Exercise requirements: Take the listing from its first line through the line that contains "# camera height" and please retype those lines exactly, leaving out the pictures.

Recorded information:
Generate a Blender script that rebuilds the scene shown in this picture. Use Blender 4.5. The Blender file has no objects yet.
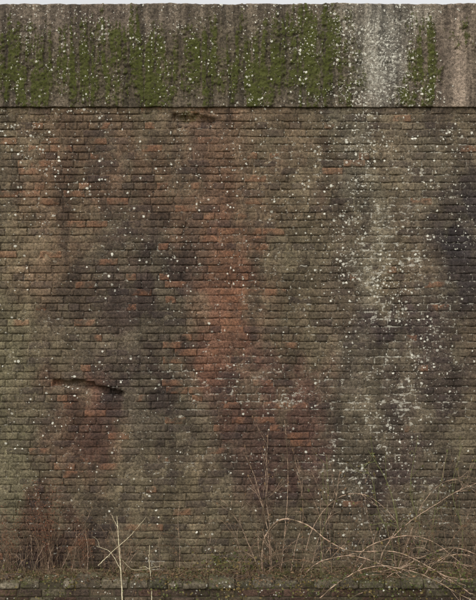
import bpy, math, random
import numpy as np
random.seed(7); rng=np.random.default_rng(7)
sc=bpy.context.scene
D=10.0   # camera distance from wall face
CZ=3.0   # camera height

# ---------------------------------------------------------------- noise
def _h(ix,iy,seed):
    n=(ix.astype(np.int64)*374761393+iy.astype(np.int64)*668265263+seed*982451653)&0xffffffff
    n=((n^(n>>13))*1274126177)&0xffffffff
    n=(n^(n>>16))&0xffffffff
    return n/4294967295.0
def vn(x,y,seed=0):
    x=np.asarray(x,float); y=np.asarray(y,float)
    ix=np.floor(x); iy=np.floor(y); fx=x-ix; fy=y-iy
    fx=fx*fx*(3-2*fx); fy=fy*fy*(3-2*fy)
    a=_h(ix,iy,seed); b=_h(ix+1,iy,seed); c=_h(ix,iy+1,seed); d=_h(ix+1,iy+1,seed)
    return (a*(1-fx)+b*fx)*(1-fy)+(c*(1-fx)+d*fx)*fy
def fbm(x,y,seed=0,o=4,g=0.5):
    s=0;a=1;t=0
    for i in range(o):   # rotate each octave so no lattice pattern survives
        cs,sn=math.cos(i*1.1+.4),math.sin(i*1.1+.4)
        s=s+a*vn((x*cs-y*sn)*2**i+i*17.3,(x*sn+y*cs)*2**i-i*9.1,seed+i*31); t+=a; a*=g
    return s/t            # 0..1 mean .5
def sfbm(x,y,seed=0,o=4,g=0.5):   # unrotated, for stretched streaks
    s=0;a=1;t=0
    for i in range(o):
        s=s+a*vn(x*2**i+i*17.3,y*2**i-i*9.1,seed+i*31); t+=a; a*=g
    return s/t
def sst(a,b,x):
    t=np.clip((x-a)/(b-a),0,1); return t*t*(3-2*t)
def lin(c):
    c=np.array(c,float)/255.0
    return np.where(c<=0.04045,c/12.92,((c+0.055)/1.055)**2.4)

# ---------------------------------------------------------------- stain layout on the wall (cm units: u right, v down from wall top)
WALLP=[ # u,v,ru,rv,colour,strength
 (60,200,60,110,(102,87,70),.6),(12,420,36,170,(106,102,81),.75),(10,180,30,90,(97,90,73),.6),
 (80,170,80,60,(106,80,64),.55),(150,140,60,30,(102,88,71),.5),(55,270,40,50,(102,82,67),.4),
 (206,240,58,140,(100,77,62),.6),(215,160,70,60,(102,80,65),.55),(235,385,66,44,(92,66,55),.75),
 (222,300,30,80,(112,75,58),.55),(290,400,74,44,(80,60,53),.8),(245,330,40,50,(94,70,59),.5),
 (285,300,34,60,(84,76,61),.6),(300,200,50,90,(97,88,71),.6),(310,180,26,25,(90,68,58),.5),
 (148,290,54,74,(57,48,45),.95),(135,402,62,58,(54,46,44),.97),(100,340,44,34,(74,64,56),.6),(168,345,30,60,(62,54,48),.7),
 (76,445,34,50,(102,70,57),.6),(45,430,34,54,(87,74,62),.5),(305,466,60,50,(66,49,45),.93),(240,475,40,44,(77,61,53),.7),
 (180,480,34,60,(89,81,64),.6),(200,440,40,30,(70,61,53),.6),(110,500,60,50,(93,86,69),.6),
 (360,190,22,160,(108,103,90),.7),(360,400,28,120,(92,87,75),.6),(395,325,64,30,(54,46,46),.93),
 (456,230,30,80,(52,48,50),.93),(420,160,24,50,(104,97,84),.6),(430,380,64,44,(62,54,51),.85),
 (400,430,50,40,(70,63,56),.6),(455,120,30,30,(93,83,71),.5),(445,480,50,50,(85,78,66),.6),
 (400,470,38,32,(62,51,48),.8),(60,540,60,34,(67,49,43),.85),(15,540,20,30,(80,60,50),.7),
 (200,545,90,28,(87,80,64),.6),(330,545,80,30,(79,72,59),.6),(420,540,60,30,(87,80,67),.6),
 (120,220,32,54,(76,66,56),.6),(340,470,24,34,(48,41,39),.8),(415,235,22,60,(72,64,57),.5),(330,250,24,80,(70,62,54),.6),
]
def uv(x,z): return 238+x*100, 600-z*100
def blend(u,v,base,P,seed,wob=46):
    uu=u+(fbm(u/40,v/60,seed,5,.62)-.5)*wob*2; vv=v+(fbm(u/30,v/60,seed+5,5,.62)-.5)*wob*3
    col=np.ones(u.shape+(3,))*lin(base)
    for (pu,pv,ru,rv,c,s) in P:
        d=((uu-pu)/ru)**2+((vv-pv)/rv)**2
        w=(s*np.exp(-d**1.7*0.8))[...,None]
        col=col*(1-w)+lin(c)*w
    return col
def gsum(u,v,P):
    s=np.zeros(u.shape)
    for (pu,pv,ru,rv,a) in P: s=np.maximum(s,a*np.exp(-(((u-pu)/ru)**2+((v-pv)/rv)**2)**1.5))
    return s
CALC=[(385,240,60,70,.5),(365,180,16,150,.45),(395,315,55,35,.6),(398,350,30,10,1.0),(370,410,55,45,.65),(360,470,40,30,.5),(270,388,90,26,.6),
 (205,400,20,20,.5),(380,510,30,20,.4),(290,160,70,40,.3),(430,180,45,60,.4),(250,300,40,30,.3),(180,370,40,14,.6),(420,410,50,25,.5),
 (420,500,50,20,.4),(440,280,30,60,.4),(160,250,50,60,.2),(210,460,60,20,.3),(145,558,10,7,1.0),(300,300,40,60,.25),(455,330,30,40,.35),(320,470,40,30,.3)]
MOSSW=[(30,110,70,25,.5),(150,112,60,16,.5),(30,250,70,90,.35),(10,420,40,160,.45),(110,210,50,40,.3),(290,125,90,25,.4),(290,220,60,80,.25),(190,116,14,8,1.0),
 (90,500,110,40,.3),(250,550,240,25,.45),(360,300,26,200,.2),(110,330,60,40,.25),(180,440,60,40,.25)]
TINT=np.array([1.0,.955,.90])
def wall_attr(x,z):
    u,v=uv(x,z)
    c=blend(u,v,(95,84,68),WALLP,3)
    wu=u+(fbm(u/30,v/60,55,3)-.5)*14
    st=sfbm(wu/7,v/170,51,4,.6); st2=sfbm(wu/22,v/300,61,3)
    c=c*(0.60+0.80*st)[...,None]*(0.76+0.48*st2)[...,None]
    md=fbm(u/12,v/10,71,5,.65)
    ol=(sst(.46,.62,fbm(u/26,v/40,81,6,.65))*.36)[...,None]
    c=c*(1-ol)+ (lin((104,97,79))*(0.7+.6*md)[...,None])*ol
    dk=(sst(.50,.68,fbm(wu/20,v/46,83,6,.72))*.50)[...,None]
    c=c*(1-dk)+lin((52,45,41))*dk
    c=c*(0.48+.95*md)[...,None]*TINT
    calc=gsum(u+(fbm(u/20,v/20,91,3)-.5)*60,v+(fbm(u/20,v/20,92,3)-.5)*50,CALC)
    calc=calc*(.5+.8*sst(.35,.65,fbm(u/16,v/16,93,3)))
    moss=gsum(u,v,MOSSW)
    lich=0.09+0.11*sst(320,120,v)+0.38*gsum(u,v,[(365,220,40,170,1),(395,420,70,150,.6),(60,150,80,50,.25),(390,330,60,60,.9),(290,160,60,60,.15)])
    lich=lich*(0.25+1.5*sst(.35,.7,fbm(u/22,v/32,95,4)))
    return c,moss,lich,calc
def gash(u,v):
    # spalled slots in the brick face
    g=np.zeros(u.shape)
    for (ua,va,ub,vb,h,dep) in [(56,383,92,385,5,.07),(84,386,120,394,5,.065),(176,118,212,121,5.5,.045),(196,116,206,124,5.5,.04)]:
        t=np.clip(((u-ua)*(ub-ua)+(v-va)*(vb-va))/((ub-ua)**2+(vb-va)**2),0,1)
        d=np.hypot(u-ua-t*(ub-ua),v-va-t*(vb-va))+ (fbm(u/4,v/4,111,3)-.5)*4
        g=np.maximum(g,dep*sst(h,h*.35,d))
    return g

# ---------------------------------------------------------------- node helpers
class NB:
    def __init__(s,name):
        s.m=bpy.data.materials.new(name); s.m.use_nodes=True; s.t=s.m.node_tree; s.t.nodes.clear()
        s.out=s.t.nodes.new('ShaderNodeOutputMaterial'); s.b=s.t.nodes.new('ShaderNodeBsdfPrincipled')
        s.t.links.new(s.b.outputs[0],s.out.inputs[0]); s.b.inputs['Roughness'].default_value=.9
        s.b.inputs['Specular IOR Level'].default_value=.2
        s.tc=s.t.nodes.new('ShaderNodeTexCoord').outputs['Object']
    def L(s,a,i):
        if isinstance(a,(int,float)): i.default_value=a
        elif isinstance(a,(tuple,list,np.ndarray)): i.default_value=tuple(a) if len(i.default_value)==len(a) else tuple(a)+(1,)
        else: s.t.links.new(a,i)
    def math(s,op,a,b=0,c=0,clamp=False):
        n=s.t.nodes.new('ShaderNodeMath'); n.operation=op; n.use_clamp=clamp
        s.L(a,n.inputs[0]); s.L(b,n.inputs[1]); s.L(c,n.inputs[2]); return n.outputs[0]
    def map(s,sx,sy,sz,off=(0,0,0)):
        n=s.t.nodes.new('ShaderNodeMapping'); s.L(s.tc,n.inputs['Vector']); n.inputs['Scale'].default_value=(sx,sy,sz); n.inputs['Location'].default_value=off; return n.outputs[0]
    def noise(s,sc_,det=2,r=.6,vec=None,dist=0):
        n=s.t.nodes.new('ShaderNodeTexNoise'); s.L(vec or s.tc,n.inputs['Vector']); n.inputs['Scale'].default_value=sc_
        n.inputs['Detail'].default_value=det; n.inputs['Roughness'].default_value=r; n.inputs['Distortion'].default_value=dist; return n.outputs['Fac']
    def vor(s,sc_,vec=None):
        n=s.t.nodes.new('ShaderNodeTexVoronoi'); s.L(vec or s.tc,n.inputs['Vector']); n.inputs['Scale'].default_value=sc_
        sp=s.t.nodes.new('ShaderNodeSeparateColor'); s.t.links.new(n.outputs['Color'],sp.inputs[0]); return n.outputs['Distance'],sp.outputs[0],sp.outputs[1],sp.outputs[2]
    def rr(s,v,a,b,c=0,d=1):
        n=s.t.nodes.new('ShaderNodeMapRange'); n.interpolation_type='SMOOTHSTEP'
        for i,q in enumerate((v,a,b,c,d)): s.L(q,n.inputs[i])
        return n.outputs[0]
    def mix(s,f,a,b,mode='MIX'):
        n=s.t.nodes.new('ShaderNodeMix'); n.data_type='RGBA'; n.blend_type=mode
        s.L(f,n.inputs['Factor']); s.L(a,n.inputs['A']); s.L(b,n.inputs['B']); return n.outputs['Result']
    def comb(s,a):
        n=s.t.nodes.new('ShaderNodeCombineColor')
        for i in range(3): s.L(a,n.inputs[i])
        return n.outputs[0]
    def attr(s,nm):
        n=s.t.nodes.new('ShaderNodeAttribute'); n.attribute_name=nm; return n
    def bump(s,h,st,d,nrm=None):
        n=s.t.nodes.new('ShaderNodeBump'); n.inputs['Strength'].default_value=st; n.inputs['Distance'].default_value=d; s.L(h,n.inputs['Height'])
        if nrm: s.L(nrm,n.inputs['Normal'])
        return n.outputs[0]
    def distort(s,sc_,amt):
        n=s.t.nodes.new('ShaderNodeTexNoise'); s.L(s.tc,n.inputs['Vector']); n.inputs['Scale'].default_value=sc_; n.inputs['Detail'].default_value=1
        v=s.t.nodes.new('ShaderNodeVectorMath'); v.operation='MULTIPLY_ADD'; s.L(n.outputs['Color'],v.inputs[0]); v.inputs[1].default_value=(amt,)*3; s.L(s.tc,v.inputs[2]); return v.outputs[0]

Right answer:
Generate a Blender script that rebuilds the scene shown in this picture. Use Blender 4.5. The Blender file has no objects yet.
import bpy, math, random
import numpy as np
random.seed(7); rng=np.random.default_rng(7)
sc=bpy.context.scene
D=10.0   # camera distance from wall face
CZ=3.0   # camera height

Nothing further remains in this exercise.